Sales on Tindie are slow
It is hard to make any money from electronics
I had registered a business so I could sell my cool digitalrooster pcb assembly commercially. I chose tindie.com for this service as it caters to makers and tinkerers and my product is exactly for this audience. Spoiler alert: So far it was not a success.
Luckily I had no gone all in and have a batch of 50 or a 100 manufactured. As a test I listed the surplus ones of my MK3b order on Tindie for the price I would get from pcbway if I ordered 50-100.
So far I have not sold one and got very few page views (around 10 per week) - maybe I listed in the wrong category or it is too nerdy.
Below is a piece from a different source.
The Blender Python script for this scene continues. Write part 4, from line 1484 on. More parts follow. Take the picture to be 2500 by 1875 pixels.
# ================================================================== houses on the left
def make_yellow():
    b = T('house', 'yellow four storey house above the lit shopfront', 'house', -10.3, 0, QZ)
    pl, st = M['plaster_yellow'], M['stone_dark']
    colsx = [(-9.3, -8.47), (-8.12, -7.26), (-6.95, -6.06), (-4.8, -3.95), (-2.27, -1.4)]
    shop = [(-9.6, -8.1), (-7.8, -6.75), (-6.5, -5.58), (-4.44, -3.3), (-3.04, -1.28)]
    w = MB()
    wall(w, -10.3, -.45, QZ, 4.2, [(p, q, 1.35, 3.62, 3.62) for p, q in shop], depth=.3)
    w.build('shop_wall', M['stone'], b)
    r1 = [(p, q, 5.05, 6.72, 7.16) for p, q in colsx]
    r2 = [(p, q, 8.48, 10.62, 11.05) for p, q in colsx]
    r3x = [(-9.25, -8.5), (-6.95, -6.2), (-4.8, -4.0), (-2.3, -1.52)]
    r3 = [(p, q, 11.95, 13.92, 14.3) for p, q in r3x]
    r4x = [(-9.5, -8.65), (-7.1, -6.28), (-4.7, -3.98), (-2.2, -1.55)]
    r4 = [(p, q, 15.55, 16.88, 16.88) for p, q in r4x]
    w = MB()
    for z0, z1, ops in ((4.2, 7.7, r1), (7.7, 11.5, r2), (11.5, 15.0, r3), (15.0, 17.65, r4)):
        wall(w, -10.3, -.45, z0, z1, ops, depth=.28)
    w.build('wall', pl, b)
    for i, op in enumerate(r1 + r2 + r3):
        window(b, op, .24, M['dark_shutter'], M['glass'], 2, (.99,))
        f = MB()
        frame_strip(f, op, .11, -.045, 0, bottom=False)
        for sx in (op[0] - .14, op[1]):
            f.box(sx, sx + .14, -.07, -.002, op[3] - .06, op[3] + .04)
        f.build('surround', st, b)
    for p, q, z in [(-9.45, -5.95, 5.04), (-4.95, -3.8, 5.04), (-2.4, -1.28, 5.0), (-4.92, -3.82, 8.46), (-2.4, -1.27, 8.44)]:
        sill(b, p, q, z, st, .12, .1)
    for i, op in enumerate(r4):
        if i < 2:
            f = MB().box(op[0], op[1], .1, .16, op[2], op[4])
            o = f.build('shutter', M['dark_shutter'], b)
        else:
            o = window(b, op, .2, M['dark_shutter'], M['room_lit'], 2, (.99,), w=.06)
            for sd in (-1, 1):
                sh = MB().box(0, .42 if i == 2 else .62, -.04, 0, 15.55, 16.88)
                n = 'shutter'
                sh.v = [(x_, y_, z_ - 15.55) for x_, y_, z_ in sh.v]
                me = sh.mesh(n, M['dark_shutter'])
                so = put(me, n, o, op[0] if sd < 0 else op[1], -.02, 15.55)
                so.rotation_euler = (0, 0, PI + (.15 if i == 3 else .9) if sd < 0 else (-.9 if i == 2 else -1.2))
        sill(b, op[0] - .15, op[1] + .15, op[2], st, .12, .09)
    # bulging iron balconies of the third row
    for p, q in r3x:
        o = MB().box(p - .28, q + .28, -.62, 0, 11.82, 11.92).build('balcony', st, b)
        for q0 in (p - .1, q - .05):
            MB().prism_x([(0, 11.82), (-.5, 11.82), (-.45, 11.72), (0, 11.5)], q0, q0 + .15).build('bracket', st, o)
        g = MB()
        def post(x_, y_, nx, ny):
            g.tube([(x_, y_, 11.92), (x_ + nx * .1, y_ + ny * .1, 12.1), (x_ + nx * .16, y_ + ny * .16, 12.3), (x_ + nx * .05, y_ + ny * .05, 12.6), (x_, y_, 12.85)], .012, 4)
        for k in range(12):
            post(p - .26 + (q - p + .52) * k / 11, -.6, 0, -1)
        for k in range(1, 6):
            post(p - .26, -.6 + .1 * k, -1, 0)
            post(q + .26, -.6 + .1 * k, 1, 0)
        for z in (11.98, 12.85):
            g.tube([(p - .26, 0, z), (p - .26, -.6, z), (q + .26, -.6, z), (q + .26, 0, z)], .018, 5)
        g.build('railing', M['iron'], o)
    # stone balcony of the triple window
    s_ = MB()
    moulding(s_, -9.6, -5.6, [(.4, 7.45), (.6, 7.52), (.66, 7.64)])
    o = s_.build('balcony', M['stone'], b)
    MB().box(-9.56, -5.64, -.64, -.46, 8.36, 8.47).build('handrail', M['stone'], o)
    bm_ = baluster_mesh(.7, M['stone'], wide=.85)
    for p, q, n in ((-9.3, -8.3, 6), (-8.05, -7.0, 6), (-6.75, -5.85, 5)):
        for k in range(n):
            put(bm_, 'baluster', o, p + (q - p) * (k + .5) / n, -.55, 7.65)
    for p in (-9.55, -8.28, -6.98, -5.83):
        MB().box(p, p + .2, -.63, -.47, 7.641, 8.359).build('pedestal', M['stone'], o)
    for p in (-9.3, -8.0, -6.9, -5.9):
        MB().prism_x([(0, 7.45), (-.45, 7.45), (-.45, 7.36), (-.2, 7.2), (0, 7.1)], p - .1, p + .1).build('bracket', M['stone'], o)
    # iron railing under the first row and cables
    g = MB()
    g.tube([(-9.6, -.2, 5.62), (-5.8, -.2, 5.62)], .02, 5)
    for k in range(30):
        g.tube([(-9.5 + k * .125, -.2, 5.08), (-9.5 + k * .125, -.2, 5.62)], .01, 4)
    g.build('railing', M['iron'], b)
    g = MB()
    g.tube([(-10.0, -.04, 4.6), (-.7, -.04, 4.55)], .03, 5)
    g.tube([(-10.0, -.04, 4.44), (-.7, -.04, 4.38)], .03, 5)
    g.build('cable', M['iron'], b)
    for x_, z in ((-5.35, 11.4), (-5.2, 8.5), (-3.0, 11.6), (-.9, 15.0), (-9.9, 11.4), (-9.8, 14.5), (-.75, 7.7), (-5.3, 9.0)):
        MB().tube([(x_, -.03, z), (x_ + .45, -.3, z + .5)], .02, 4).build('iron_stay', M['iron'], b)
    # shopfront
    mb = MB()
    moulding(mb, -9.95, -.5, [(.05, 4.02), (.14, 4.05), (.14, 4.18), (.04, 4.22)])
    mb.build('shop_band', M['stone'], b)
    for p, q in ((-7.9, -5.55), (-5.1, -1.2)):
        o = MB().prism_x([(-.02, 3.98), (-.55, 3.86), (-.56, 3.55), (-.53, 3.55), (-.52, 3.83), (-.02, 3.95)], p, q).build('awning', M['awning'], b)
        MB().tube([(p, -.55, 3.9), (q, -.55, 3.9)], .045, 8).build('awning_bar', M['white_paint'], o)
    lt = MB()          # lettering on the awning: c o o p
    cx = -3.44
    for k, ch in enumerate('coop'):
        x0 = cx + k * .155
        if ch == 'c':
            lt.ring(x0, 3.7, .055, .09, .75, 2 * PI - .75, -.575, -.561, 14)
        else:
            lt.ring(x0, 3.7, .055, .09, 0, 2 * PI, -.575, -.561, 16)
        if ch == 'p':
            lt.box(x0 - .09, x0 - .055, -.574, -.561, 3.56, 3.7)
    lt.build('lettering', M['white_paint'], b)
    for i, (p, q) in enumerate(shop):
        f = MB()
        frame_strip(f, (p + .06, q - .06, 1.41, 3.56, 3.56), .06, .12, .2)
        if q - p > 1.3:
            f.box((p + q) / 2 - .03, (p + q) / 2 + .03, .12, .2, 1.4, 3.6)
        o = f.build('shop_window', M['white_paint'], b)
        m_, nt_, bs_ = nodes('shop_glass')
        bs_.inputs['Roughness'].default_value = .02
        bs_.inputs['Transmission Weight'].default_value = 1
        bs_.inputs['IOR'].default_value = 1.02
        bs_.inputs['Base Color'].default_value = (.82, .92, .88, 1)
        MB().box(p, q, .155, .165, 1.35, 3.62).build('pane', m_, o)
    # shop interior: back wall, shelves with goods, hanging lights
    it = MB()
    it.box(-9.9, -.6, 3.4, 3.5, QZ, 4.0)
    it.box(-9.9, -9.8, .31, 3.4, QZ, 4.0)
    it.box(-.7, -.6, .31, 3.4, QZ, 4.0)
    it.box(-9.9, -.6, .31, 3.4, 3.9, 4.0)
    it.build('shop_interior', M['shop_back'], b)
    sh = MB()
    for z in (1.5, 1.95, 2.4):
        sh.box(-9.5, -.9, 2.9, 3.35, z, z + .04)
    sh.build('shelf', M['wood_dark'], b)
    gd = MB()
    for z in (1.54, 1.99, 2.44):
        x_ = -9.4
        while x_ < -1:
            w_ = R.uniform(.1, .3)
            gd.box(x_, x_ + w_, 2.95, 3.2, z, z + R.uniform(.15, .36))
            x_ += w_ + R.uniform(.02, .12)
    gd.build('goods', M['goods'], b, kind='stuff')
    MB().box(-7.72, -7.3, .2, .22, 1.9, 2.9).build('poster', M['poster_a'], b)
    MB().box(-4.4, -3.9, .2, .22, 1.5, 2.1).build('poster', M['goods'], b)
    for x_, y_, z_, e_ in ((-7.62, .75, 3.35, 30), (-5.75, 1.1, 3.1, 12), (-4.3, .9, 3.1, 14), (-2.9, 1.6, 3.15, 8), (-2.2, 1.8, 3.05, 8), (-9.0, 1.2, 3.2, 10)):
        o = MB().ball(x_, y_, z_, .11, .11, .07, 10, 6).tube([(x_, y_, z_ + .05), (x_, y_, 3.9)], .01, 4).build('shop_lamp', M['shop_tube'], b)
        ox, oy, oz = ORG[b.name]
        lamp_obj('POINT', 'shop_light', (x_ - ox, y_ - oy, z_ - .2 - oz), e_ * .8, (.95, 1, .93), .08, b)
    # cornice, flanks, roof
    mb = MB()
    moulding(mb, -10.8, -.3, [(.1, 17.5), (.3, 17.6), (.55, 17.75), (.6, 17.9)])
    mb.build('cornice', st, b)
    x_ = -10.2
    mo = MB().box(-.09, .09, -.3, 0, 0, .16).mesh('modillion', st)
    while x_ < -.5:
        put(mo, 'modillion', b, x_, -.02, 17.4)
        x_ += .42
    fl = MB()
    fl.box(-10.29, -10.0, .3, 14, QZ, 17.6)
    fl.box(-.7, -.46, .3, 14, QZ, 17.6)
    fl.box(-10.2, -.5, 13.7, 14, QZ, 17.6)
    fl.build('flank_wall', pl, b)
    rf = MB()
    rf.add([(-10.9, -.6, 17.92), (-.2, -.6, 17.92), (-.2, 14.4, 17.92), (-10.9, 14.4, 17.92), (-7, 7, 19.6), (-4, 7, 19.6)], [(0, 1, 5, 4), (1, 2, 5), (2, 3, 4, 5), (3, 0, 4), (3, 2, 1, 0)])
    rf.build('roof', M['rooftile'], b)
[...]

Also 50US$ on tindie seems a lot for a pcb which you have to solder some terminals and combine with a raspberry pi to make it usable.
I guess most tinkerers are used to price ranges of 5-25$ for their toys from adafruit and think I make an absurd profit margin. Sadly I don’t. I will break down the costs here:
I got quotes from two turnkey manufacturers in china on a batch of 50 PCBs. They charge me between 23 and 30 US$ per PCB plus shipping. At least this was the price in Nov. 2020 before the semiconductor supply crises exploded. Additionally DHL charges me at least 12€ to get stuff through customs.
Tindie charges 5% sales fee + 3-4% payment processing fee of gross customer price and shipping. That means if you list your product for 50$ (including 20% VAT) and 10$ shipping you pay tindie around 4.8$. Tindie charges commission on the tax part as well.
The thing is: Is not possible to list a product without tax for international sales. So if I would ship abroad customers would pay VAT and have to declare it at customs, i.e. pay double.
This means for you as a seller of a 50$ product you would have a gross revenue of: 50$-10$(20%tax)-4.8$(8%Tindie) = 35$
So my profit margin would be more like 35US$-23US$=12US$ (not taking shipping and customs handling fees into account). As I am a nice guy and I know how bad it is if you don’t have the right terminals and headers I sell the PCBs with the through-hole terminals and pin headers (also 2-3US$)
This is not a side job that makes me rich. I would be happy if I sold at least one unit per month so I can pay for the coffee I drink while filling out the tax forms I have to turn in for my little enterprise.